## Scene modeling code data

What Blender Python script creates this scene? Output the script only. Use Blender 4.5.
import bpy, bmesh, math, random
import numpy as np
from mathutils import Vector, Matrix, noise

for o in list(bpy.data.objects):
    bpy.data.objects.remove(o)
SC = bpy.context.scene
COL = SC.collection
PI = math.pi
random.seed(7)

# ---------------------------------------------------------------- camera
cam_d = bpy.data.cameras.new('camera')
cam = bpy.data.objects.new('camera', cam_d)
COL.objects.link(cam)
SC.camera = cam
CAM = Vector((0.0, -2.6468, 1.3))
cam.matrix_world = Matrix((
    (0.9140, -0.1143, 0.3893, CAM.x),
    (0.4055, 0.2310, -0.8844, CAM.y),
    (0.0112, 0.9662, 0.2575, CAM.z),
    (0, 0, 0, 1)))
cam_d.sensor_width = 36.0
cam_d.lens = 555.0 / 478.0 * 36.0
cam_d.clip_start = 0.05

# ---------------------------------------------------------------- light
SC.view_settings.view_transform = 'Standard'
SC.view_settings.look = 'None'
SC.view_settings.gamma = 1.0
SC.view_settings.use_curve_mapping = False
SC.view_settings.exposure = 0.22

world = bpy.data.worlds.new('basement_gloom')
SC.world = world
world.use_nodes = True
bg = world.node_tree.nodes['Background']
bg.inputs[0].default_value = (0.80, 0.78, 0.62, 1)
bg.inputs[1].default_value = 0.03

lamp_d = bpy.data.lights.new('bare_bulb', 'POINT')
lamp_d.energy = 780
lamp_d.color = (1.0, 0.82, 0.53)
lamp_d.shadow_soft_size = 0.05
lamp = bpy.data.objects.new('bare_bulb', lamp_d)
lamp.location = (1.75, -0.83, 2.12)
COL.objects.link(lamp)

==

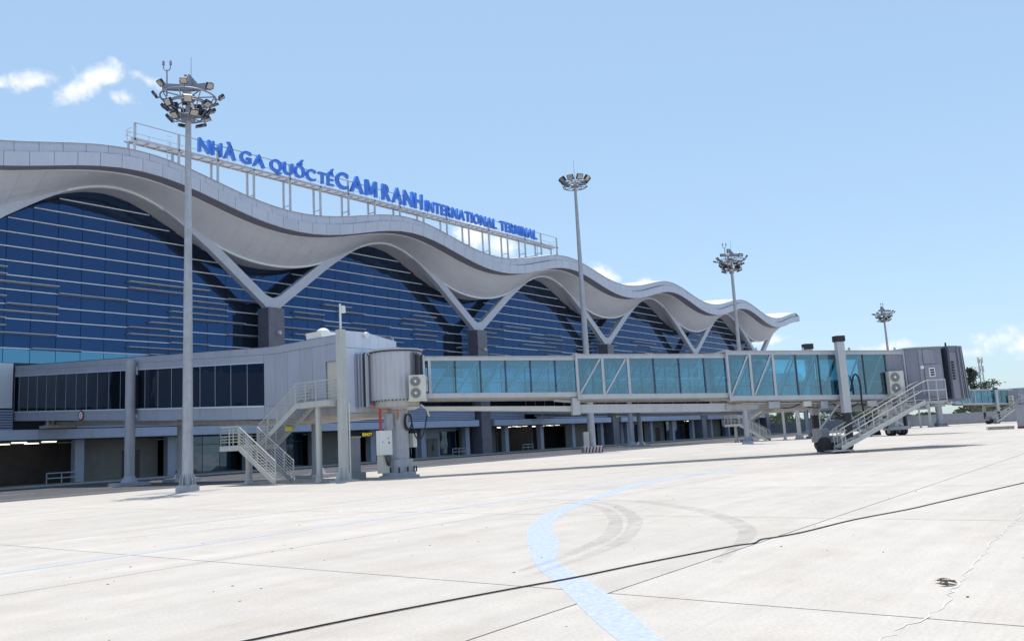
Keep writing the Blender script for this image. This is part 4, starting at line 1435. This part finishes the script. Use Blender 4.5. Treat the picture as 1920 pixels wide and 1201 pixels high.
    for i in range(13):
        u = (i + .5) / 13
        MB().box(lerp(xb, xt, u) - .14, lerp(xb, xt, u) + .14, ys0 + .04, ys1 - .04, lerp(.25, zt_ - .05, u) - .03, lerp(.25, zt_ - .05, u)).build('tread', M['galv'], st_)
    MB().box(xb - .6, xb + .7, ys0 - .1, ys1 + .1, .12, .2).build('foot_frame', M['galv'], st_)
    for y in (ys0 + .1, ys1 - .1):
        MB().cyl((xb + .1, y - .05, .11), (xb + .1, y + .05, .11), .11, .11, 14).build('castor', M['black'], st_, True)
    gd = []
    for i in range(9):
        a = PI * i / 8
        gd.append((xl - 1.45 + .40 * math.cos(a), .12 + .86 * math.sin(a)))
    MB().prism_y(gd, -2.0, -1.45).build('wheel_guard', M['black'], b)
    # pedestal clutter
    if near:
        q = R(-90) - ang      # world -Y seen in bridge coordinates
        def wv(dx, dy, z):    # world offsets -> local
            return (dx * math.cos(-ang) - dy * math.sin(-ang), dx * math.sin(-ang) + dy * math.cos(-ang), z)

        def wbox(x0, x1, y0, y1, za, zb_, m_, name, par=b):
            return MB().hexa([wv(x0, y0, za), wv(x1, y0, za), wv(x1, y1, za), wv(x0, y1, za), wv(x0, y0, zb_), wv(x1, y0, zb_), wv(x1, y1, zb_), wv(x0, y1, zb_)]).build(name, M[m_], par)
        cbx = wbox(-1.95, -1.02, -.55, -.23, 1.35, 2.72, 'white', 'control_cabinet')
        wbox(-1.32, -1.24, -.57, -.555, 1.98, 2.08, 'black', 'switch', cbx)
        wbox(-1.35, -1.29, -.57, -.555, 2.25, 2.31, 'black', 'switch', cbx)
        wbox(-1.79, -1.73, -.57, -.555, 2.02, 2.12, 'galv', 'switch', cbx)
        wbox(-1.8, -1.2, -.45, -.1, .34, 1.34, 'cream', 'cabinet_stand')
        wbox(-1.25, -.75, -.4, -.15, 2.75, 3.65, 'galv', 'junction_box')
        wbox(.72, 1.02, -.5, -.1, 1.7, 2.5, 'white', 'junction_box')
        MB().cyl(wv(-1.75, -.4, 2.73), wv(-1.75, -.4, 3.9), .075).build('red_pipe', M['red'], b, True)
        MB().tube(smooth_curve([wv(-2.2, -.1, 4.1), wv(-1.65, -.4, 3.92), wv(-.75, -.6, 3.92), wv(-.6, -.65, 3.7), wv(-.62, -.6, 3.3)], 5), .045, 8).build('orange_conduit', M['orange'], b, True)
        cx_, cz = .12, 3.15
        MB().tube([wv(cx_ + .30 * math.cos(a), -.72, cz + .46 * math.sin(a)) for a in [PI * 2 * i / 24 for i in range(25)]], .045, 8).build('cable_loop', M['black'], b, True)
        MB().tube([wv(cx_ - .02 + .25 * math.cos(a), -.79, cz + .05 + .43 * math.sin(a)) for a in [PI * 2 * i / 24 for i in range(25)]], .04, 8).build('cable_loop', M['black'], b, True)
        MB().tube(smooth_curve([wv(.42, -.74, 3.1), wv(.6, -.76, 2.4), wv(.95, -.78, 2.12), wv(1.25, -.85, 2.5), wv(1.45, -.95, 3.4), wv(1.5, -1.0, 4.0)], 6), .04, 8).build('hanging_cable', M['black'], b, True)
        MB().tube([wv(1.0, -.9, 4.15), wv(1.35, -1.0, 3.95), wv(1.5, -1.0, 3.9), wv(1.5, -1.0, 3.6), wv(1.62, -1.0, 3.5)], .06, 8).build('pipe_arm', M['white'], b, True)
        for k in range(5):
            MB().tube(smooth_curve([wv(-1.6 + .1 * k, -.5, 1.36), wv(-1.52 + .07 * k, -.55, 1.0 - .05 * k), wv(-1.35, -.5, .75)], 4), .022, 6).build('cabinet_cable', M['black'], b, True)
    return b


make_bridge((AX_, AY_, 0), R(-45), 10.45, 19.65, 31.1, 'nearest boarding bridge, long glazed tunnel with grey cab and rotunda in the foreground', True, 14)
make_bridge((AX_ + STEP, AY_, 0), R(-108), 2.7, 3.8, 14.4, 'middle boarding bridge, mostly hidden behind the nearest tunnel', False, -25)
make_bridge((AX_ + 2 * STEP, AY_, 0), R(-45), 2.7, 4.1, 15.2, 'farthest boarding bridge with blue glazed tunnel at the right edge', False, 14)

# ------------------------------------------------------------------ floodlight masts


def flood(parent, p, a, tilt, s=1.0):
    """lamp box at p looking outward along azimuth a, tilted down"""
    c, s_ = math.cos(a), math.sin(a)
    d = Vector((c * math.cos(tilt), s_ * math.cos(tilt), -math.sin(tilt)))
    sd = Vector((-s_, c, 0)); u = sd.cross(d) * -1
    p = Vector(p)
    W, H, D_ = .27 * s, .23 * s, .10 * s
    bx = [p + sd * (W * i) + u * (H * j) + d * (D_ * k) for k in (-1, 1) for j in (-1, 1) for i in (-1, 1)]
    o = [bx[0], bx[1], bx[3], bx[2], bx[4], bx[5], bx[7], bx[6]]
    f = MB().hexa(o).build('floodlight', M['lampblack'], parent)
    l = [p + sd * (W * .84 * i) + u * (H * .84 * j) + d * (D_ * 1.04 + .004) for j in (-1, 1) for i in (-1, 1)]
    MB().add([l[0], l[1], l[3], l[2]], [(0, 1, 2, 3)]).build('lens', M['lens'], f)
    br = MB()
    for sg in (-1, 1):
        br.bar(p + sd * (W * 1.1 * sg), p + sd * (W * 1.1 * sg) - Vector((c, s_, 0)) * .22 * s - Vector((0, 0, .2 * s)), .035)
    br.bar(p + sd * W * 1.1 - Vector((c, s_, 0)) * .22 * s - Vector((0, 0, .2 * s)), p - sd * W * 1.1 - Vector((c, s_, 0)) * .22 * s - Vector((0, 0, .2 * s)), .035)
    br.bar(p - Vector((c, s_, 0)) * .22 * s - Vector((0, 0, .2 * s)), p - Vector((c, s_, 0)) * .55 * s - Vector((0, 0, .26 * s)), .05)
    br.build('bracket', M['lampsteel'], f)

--

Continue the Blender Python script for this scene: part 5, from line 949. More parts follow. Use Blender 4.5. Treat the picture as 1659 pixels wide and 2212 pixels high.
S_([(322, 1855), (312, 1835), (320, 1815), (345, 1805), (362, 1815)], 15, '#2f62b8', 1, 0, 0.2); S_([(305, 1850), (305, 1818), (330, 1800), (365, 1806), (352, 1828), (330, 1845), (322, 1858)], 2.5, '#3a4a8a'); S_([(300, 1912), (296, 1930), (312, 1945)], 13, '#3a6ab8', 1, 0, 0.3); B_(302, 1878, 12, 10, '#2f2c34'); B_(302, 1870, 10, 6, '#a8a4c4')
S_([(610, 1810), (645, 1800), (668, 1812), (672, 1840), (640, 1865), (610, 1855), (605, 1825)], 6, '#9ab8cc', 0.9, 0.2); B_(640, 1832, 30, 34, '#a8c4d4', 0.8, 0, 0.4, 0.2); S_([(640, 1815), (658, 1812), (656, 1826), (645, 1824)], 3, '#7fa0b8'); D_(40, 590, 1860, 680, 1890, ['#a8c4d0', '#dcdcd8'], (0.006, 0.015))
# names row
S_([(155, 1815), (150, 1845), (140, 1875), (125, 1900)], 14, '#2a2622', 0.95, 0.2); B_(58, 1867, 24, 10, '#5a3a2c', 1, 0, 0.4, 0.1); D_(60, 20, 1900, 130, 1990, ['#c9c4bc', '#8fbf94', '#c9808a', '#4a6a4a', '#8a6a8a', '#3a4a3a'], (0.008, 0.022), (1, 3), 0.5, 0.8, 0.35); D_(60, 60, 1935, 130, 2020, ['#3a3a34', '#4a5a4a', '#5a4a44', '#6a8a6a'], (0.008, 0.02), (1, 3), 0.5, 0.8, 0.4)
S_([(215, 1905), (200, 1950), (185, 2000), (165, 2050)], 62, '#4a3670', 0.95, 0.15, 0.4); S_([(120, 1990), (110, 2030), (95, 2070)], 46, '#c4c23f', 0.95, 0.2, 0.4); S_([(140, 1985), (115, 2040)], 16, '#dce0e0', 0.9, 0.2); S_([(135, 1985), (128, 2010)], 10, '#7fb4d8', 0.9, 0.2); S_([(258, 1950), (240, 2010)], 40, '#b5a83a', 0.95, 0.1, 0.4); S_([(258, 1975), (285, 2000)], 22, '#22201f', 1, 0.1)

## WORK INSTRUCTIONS
Extract exactly and only the span of lines that begins at the line containing "Keep writing the" and ends at the line containing "return (dx *".

## THE COMPLETED TASK
Keep writing the Blender script for this image. This is part 4, starting at line 1435. This part finishes the script. Use Blender 4.5. Treat the picture as 1920 pixels wide and 1201 pixels high.
    for i in range(13):
        u = (i + .5) / 13
        MB().box(lerp(xb, xt, u) - .14, lerp(xb, xt, u) + .14, ys0 + .04, ys1 - .04, lerp(.25, zt_ - .05, u) - .03, lerp(.25, zt_ - .05, u)).build('tread', M['galv'], st_)
    MB().box(xb - .6, xb + .7, ys0 - .1, ys1 + .1, .12, .2).build('foot_frame', M['galv'], st_)
    for y in (ys0 + .1, ys1 - .1):
        MB().cyl((xb + .1, y - .05, .11), (xb + .1, y + .05, .11), .11, .11, 14).build('castor', M['black'], st_, True)
    gd = []
    for i in range(9):
        a = PI * i / 8
        gd.append((xl - 1.45 + .40 * math.cos(a), .12 + .86 * math.sin(a)))
    MB().prism_y(gd, -2.0, -1.45).build('wheel_guard', M['black'], b)
    # pedestal clutter
    if near:
        q = R(-90) - ang      # world -Y seen in bridge coordinates
        def wv(dx, dy, z):    # world offsets -> local
            return (dx * math.cos(-ang) - dy * math.sin(-ang), dx * math.sin(-ang) + dy * math.cos(-ang), z)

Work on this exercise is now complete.